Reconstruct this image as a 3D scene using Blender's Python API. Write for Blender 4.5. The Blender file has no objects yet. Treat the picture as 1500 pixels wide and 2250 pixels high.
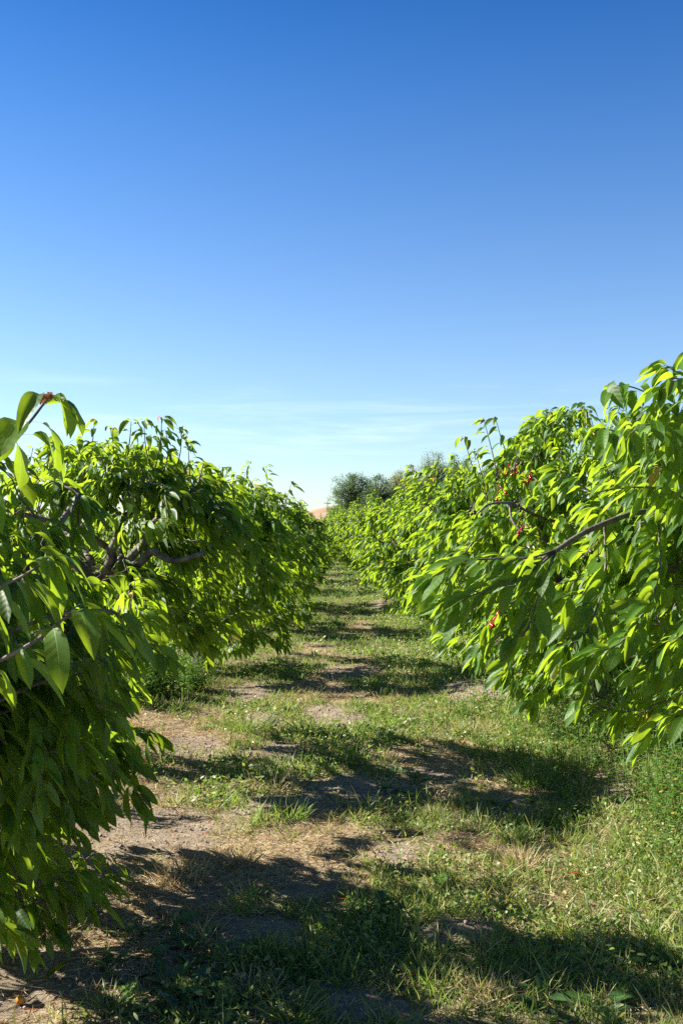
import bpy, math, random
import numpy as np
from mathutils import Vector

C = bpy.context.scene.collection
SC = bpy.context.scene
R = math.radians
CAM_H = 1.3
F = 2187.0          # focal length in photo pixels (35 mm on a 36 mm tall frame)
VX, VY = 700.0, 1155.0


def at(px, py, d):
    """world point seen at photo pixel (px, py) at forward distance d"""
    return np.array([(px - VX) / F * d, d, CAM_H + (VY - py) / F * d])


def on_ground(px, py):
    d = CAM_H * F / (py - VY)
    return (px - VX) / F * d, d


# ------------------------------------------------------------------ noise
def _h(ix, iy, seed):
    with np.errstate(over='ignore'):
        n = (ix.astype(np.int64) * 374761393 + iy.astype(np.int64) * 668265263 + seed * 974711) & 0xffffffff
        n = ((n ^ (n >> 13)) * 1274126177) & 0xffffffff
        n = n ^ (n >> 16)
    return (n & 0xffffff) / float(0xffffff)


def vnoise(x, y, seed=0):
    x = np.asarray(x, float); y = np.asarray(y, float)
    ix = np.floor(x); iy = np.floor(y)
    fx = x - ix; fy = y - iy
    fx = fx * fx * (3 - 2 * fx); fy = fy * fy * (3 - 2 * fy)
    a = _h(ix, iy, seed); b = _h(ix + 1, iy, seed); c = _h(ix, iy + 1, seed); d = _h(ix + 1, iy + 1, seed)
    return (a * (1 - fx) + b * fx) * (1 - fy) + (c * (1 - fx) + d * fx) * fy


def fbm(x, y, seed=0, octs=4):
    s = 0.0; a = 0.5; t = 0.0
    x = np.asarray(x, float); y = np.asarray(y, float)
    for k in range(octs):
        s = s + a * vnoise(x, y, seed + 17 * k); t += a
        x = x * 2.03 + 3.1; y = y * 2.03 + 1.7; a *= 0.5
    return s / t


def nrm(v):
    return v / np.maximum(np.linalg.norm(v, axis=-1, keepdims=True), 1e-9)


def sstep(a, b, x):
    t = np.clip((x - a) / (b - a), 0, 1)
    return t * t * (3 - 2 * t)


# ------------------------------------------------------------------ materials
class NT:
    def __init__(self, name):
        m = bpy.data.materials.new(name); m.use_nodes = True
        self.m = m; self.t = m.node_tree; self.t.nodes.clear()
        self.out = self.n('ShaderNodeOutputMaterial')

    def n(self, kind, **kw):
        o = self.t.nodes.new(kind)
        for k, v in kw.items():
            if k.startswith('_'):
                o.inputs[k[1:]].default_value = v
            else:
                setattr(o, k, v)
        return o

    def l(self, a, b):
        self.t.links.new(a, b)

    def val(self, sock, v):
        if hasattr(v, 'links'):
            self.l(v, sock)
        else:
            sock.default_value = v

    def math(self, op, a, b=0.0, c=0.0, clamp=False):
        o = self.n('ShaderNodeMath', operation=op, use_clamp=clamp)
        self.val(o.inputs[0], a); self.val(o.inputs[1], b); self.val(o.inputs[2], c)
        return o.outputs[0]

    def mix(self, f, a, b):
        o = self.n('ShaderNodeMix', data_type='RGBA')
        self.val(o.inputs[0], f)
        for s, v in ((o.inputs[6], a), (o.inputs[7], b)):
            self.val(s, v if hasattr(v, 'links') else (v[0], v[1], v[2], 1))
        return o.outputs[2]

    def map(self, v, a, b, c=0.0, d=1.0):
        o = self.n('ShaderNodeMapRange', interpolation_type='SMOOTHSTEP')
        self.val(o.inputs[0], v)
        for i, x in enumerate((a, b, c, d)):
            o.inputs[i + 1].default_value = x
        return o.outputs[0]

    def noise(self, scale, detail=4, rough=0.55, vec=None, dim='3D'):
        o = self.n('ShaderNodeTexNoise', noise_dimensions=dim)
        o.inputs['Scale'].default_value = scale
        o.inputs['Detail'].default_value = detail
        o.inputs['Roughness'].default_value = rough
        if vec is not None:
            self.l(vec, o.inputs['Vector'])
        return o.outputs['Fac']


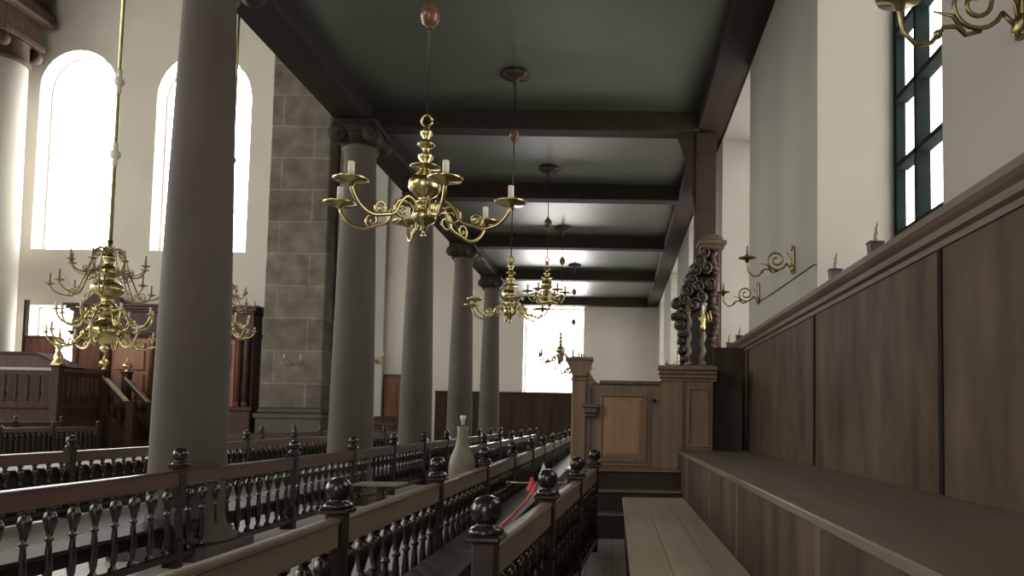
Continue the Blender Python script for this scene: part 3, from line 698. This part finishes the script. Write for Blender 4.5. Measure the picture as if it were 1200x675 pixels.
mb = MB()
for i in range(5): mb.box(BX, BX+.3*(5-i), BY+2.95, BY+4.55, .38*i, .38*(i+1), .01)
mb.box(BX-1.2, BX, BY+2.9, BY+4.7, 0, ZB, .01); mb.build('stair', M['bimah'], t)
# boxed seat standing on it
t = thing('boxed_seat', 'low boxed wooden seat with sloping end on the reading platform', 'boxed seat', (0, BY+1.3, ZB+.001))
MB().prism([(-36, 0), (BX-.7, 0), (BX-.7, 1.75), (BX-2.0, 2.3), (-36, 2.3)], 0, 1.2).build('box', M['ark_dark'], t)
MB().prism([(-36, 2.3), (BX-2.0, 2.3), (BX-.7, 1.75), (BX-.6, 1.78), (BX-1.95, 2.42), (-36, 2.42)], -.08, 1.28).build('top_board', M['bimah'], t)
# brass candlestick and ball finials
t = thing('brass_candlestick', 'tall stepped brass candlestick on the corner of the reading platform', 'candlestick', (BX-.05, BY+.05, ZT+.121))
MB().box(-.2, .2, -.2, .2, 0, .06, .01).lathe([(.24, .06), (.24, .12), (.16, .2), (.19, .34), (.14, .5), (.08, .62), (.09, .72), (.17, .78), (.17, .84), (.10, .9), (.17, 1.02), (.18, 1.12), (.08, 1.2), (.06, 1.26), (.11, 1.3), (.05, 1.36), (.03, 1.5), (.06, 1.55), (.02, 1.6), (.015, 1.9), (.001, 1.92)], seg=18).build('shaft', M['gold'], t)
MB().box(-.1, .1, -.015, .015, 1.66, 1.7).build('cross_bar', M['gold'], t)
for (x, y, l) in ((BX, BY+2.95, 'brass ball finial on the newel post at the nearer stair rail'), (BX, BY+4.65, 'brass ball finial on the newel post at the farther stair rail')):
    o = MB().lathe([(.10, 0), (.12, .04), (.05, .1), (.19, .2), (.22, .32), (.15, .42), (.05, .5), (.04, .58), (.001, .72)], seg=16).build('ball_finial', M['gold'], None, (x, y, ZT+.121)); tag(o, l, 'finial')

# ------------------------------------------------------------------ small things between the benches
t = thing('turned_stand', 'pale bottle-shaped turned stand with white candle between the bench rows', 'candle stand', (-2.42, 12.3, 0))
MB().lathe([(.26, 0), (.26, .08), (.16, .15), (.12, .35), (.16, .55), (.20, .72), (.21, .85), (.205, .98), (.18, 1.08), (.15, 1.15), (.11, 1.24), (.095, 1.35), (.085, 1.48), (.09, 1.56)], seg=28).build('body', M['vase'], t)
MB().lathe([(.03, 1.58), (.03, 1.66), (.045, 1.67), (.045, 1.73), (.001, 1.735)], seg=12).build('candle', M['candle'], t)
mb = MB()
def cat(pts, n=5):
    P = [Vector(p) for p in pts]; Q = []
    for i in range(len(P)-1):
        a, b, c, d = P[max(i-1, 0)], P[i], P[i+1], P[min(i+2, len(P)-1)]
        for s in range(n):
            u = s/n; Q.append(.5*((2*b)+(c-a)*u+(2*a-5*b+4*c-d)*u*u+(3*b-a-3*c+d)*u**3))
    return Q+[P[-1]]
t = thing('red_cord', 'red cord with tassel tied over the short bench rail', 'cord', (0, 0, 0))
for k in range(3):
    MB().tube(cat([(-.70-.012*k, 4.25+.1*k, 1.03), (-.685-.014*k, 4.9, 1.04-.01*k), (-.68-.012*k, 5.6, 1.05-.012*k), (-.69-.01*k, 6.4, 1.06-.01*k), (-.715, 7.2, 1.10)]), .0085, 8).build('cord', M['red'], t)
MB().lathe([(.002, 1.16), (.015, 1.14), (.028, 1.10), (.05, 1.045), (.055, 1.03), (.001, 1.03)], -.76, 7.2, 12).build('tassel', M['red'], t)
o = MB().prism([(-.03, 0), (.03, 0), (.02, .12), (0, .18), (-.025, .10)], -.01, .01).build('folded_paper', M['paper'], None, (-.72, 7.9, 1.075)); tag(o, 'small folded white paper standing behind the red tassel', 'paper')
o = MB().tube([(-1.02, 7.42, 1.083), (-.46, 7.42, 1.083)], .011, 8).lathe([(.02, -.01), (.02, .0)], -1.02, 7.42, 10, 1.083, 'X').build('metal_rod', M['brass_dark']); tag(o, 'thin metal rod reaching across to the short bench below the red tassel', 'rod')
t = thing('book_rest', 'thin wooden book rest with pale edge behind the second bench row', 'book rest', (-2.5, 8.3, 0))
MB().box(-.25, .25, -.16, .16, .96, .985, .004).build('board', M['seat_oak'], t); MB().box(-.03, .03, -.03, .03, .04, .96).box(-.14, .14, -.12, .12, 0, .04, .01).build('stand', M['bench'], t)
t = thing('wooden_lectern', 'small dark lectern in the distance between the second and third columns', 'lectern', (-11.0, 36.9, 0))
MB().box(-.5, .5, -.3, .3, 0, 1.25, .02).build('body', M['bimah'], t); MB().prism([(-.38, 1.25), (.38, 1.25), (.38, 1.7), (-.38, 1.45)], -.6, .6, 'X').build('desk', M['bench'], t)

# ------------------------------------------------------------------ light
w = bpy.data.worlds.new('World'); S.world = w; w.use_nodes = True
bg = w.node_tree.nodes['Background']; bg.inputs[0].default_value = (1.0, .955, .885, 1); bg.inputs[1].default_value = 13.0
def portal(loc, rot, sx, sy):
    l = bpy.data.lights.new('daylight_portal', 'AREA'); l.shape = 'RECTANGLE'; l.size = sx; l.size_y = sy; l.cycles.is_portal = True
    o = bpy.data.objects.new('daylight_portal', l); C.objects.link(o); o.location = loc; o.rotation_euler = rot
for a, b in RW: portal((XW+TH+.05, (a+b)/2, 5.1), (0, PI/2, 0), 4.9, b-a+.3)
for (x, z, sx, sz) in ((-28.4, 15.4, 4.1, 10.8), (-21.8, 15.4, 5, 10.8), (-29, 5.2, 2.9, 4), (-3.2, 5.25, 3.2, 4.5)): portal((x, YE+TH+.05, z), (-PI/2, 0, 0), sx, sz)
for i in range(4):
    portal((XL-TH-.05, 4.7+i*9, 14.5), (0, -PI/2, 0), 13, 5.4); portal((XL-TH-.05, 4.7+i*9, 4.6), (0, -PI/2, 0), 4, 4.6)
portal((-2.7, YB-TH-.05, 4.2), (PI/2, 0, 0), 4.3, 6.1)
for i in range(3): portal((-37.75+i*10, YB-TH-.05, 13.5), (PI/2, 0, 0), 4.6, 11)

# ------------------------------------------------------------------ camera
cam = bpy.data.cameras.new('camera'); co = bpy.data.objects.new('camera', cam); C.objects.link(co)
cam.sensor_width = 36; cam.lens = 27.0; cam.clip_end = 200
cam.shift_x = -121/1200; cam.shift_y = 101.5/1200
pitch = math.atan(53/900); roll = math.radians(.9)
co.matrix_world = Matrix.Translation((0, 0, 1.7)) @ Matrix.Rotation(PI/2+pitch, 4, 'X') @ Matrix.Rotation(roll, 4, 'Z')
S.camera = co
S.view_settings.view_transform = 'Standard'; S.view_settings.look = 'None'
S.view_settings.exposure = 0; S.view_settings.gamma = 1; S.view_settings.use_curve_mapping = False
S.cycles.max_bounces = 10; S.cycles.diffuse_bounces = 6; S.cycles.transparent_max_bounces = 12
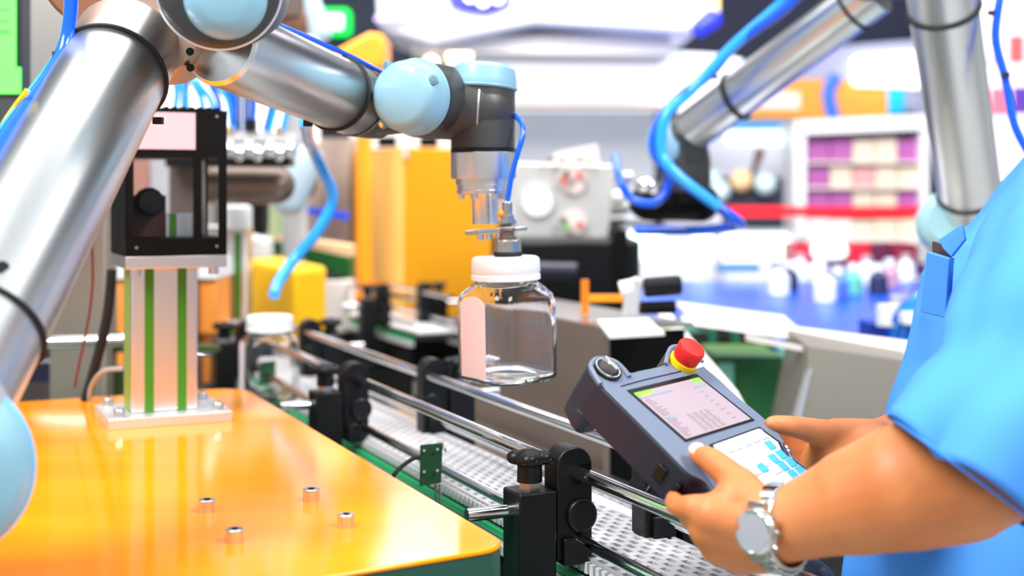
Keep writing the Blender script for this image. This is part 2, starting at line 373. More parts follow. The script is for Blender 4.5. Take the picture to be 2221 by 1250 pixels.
════════════════
Exercise details: Every line from the start of the listing above through the line with "from mathutils import Vector" should be repeated exactly; skip the pictures and add nothing else.

Response:
Reconstruct this image as a 3D scene using Blender's Python API. Write for Blender 4.5. The Blender file has no objects yet. Treat the picture as 1500 pixels wide and 2250 pixels high.
import bpy, math, random
import numpy as np
from mathutils import Vector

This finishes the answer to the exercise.